* EXERCISE
Print the lines of the data, starting with the first, up to and including the line where "obj('cast_arrow', bm, mt['brass'], valve, True)" appears.

--- Start ---

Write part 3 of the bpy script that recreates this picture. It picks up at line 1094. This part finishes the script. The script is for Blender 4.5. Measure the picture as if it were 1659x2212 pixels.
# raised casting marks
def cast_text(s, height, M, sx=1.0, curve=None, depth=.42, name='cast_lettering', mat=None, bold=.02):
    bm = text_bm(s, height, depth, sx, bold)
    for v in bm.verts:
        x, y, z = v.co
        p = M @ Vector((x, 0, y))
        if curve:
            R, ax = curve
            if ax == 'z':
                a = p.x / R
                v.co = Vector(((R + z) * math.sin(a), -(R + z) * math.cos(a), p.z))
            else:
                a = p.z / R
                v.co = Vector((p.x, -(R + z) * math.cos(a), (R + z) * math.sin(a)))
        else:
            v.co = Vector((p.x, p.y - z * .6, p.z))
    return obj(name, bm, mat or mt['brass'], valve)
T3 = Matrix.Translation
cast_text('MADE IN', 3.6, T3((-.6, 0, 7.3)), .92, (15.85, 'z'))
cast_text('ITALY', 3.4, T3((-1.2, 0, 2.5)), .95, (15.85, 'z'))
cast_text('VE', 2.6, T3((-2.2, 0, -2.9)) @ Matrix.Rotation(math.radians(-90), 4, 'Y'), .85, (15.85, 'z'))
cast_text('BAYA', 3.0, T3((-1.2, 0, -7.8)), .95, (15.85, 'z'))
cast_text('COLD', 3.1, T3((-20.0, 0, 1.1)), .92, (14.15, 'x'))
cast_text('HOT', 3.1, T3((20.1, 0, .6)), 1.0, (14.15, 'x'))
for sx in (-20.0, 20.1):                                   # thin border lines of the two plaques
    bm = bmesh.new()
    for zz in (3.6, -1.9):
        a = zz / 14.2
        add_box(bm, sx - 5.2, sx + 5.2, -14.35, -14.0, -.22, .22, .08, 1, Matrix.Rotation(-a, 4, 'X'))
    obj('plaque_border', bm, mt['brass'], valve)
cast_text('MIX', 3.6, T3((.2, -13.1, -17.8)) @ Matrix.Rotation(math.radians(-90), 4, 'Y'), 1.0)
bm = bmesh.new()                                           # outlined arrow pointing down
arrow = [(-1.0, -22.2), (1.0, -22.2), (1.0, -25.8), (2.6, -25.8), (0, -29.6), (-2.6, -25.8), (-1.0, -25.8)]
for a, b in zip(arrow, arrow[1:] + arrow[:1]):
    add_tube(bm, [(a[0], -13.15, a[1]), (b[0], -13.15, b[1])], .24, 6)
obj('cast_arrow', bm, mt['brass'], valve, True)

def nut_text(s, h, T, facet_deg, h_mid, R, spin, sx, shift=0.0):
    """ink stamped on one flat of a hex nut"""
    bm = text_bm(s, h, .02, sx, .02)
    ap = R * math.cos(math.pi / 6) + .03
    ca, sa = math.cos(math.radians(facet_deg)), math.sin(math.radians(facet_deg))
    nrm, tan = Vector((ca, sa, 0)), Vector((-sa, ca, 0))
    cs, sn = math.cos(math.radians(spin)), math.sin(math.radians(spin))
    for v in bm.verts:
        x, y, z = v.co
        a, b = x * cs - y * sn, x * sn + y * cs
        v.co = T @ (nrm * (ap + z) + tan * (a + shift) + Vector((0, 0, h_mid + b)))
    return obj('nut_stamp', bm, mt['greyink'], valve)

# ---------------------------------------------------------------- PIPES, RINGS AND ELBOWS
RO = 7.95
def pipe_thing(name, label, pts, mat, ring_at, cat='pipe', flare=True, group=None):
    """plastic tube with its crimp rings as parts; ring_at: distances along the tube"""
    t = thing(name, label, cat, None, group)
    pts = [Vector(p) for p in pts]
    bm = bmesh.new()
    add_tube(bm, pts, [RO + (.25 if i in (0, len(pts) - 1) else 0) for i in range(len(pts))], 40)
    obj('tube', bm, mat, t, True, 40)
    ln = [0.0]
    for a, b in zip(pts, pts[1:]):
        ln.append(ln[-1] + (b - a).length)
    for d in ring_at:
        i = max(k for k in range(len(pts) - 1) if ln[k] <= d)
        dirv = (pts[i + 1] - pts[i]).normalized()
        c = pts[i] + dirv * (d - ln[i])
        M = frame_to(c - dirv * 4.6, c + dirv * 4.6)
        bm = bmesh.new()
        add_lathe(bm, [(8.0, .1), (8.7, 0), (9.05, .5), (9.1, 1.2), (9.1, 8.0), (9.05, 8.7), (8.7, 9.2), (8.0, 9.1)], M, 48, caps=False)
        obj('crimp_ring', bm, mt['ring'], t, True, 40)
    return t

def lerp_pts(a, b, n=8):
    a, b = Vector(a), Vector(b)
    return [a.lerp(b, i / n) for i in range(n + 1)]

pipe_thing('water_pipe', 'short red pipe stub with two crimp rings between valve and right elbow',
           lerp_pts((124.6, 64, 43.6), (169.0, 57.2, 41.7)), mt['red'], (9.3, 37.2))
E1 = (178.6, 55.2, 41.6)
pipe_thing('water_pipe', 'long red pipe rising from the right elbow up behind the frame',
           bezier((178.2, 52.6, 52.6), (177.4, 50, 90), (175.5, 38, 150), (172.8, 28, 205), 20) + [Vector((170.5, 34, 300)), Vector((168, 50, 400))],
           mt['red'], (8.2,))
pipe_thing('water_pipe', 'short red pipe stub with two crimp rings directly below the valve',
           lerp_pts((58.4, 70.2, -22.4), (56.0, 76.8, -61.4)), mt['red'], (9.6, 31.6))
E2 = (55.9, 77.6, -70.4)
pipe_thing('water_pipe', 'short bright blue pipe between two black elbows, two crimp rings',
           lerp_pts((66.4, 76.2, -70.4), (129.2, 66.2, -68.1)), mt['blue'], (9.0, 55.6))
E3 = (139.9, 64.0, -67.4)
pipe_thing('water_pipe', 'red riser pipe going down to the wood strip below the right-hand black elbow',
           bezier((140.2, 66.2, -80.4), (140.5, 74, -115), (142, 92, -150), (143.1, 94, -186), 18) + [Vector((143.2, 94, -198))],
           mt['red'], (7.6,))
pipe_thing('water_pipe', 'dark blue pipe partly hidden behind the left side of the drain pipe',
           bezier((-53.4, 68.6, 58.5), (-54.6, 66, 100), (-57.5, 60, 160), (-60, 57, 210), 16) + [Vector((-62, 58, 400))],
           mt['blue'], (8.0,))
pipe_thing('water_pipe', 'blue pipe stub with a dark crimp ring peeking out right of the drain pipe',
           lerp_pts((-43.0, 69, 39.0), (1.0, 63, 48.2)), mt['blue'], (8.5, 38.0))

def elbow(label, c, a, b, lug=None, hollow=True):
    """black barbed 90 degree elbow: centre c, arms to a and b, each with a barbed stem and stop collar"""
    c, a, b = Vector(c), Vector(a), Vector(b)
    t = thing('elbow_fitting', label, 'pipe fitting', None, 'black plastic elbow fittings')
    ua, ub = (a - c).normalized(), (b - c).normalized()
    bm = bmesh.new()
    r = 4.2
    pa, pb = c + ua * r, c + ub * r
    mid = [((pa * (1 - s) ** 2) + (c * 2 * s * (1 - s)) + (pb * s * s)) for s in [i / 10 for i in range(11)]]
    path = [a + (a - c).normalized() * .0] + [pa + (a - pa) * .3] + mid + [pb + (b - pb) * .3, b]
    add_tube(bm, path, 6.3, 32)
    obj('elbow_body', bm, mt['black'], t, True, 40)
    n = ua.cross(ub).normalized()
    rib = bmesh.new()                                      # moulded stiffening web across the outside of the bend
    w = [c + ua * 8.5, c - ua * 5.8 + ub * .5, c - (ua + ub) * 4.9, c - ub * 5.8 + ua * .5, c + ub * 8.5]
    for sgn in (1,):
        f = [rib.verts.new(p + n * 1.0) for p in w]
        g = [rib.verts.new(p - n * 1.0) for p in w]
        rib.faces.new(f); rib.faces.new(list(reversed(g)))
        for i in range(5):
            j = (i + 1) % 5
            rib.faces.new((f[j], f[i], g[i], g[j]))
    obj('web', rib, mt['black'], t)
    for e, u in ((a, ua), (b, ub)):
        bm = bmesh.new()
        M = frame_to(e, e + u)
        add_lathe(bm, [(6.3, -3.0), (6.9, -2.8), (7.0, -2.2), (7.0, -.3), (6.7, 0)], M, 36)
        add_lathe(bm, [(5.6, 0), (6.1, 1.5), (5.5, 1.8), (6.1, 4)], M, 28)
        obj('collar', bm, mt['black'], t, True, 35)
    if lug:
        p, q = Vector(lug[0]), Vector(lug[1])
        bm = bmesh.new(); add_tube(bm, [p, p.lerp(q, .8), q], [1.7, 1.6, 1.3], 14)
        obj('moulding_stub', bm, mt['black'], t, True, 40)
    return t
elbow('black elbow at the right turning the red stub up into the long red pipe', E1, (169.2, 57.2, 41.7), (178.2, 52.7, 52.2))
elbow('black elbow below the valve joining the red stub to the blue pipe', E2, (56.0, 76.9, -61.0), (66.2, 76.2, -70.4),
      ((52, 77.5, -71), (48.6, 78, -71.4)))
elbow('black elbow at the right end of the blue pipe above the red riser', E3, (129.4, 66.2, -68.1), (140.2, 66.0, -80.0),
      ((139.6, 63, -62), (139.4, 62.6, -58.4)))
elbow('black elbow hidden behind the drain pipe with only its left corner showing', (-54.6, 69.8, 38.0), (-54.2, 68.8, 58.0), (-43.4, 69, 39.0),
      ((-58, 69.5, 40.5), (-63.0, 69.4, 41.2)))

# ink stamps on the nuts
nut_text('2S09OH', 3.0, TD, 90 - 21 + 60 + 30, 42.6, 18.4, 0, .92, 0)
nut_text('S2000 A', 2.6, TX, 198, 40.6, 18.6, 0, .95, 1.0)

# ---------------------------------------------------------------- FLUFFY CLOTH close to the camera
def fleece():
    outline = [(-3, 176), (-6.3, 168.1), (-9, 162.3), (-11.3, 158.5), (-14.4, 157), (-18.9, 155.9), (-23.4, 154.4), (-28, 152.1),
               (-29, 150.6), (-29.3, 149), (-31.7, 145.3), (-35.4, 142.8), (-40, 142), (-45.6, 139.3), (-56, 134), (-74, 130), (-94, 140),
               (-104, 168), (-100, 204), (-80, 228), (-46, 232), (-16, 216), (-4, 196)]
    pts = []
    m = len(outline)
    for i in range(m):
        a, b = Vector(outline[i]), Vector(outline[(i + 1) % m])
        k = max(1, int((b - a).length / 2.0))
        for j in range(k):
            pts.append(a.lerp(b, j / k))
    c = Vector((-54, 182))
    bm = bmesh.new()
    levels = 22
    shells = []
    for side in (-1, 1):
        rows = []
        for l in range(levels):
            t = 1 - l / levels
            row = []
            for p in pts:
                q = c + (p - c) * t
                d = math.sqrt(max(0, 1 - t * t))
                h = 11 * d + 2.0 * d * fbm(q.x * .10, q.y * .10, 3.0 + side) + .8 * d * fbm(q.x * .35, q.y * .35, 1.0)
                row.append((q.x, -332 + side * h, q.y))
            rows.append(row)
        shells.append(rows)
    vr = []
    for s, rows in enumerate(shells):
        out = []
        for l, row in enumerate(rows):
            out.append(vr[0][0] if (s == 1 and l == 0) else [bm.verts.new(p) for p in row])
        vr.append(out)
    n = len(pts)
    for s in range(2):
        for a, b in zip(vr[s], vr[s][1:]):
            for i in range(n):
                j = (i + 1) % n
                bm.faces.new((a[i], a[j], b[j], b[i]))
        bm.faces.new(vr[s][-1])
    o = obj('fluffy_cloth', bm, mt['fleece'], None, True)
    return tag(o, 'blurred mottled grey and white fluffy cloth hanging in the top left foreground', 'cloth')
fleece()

--- End ---

* RESULT FOR THIS EXERCISE
Write part 3 of the bpy script that recreates this picture. It picks up at line 1094. This part finishes the script. The script is for Blender 4.5. Measure the picture as if it were 1659x2212 pixels.
# raised casting marks
def cast_text(s, height, M, sx=1.0, curve=None, depth=.42, name='cast_lettering', mat=None, bold=.02):
    bm = text_bm(s, height, depth, sx, bold)
    for v in bm.verts:
        x, y, z = v.co
        p = M @ Vector((x, 0, y))
        if curve:
            R, ax = curve
            if ax == 'z':
                a = p.x / R
                v.co = Vector(((R + z) * math.sin(a), -(R + z) * math.cos(a), p.z))
            else:
                a = p.z / R
                v.co = Vector((p.x, -(R + z) * math.cos(a), (R + z) * math.sin(a)))
        else:
            v.co = Vector((p.x, p.y - z * .6, p.z))
    return obj(name, bm, mat or mt['brass'], valve)
T3 = Matrix.Translation
cast_text('MADE IN', 3.6, T3((-.6, 0, 7.3)), .92, (15.85, 'z'))
cast_text('ITALY', 3.4, T3((-1.2, 0, 2.5)), .95, (15.85, 'z'))
cast_text('VE', 2.6, T3((-2.2, 0, -2.9)) @ Matrix.Rotation(math.radians(-90), 4, 'Y'), .85, (15.85, 'z'))
cast_text('BAYA', 3.0, T3((-1.2, 0, -7.8)), .95, (15.85, 'z'))
cast_text('COLD', 3.1, T3((-20.0, 0, 1.1)), .92, (14.15, 'x'))
cast_text('HOT', 3.1, T3((20.1, 0, .6)), 1.0, (14.15, 'x'))
for sx in (-20.0, 20.1):                                   # thin border lines of the two plaques
    bm = bmesh.new()
    for zz in (3.6, -1.9):
        a = zz / 14.2
        add_box(bm, sx - 5.2, sx + 5.2, -14.35, -14.0, -.22, .22, .08, 1, Matrix.Rotation(-a, 4, 'X'))
    obj('plaque_border', bm, mt['brass'], valve)
cast_text('MIX', 3.6, T3((.2, -13.1, -17.8)) @ Matrix.Rotation(math.radians(-90), 4, 'Y'), 1.0)
bm = bmesh.new()                                           # outlined arrow pointing down
arrow = [(-1.0, -22.2), (1.0, -22.2), (1.0, -25.8), (2.6, -25.8), (0, -29.6), (-2.6, -25.8), (-1.0, -25.8)]
for a, b in zip(arrow, arrow[1:] + arrow[:1]):
    add_tube(bm, [(a[0], -13.15, a[1]), (b[0], -13.15, b[1])], .24, 6)
obj('cast_arrow', bm, mt['brass'], valve, True)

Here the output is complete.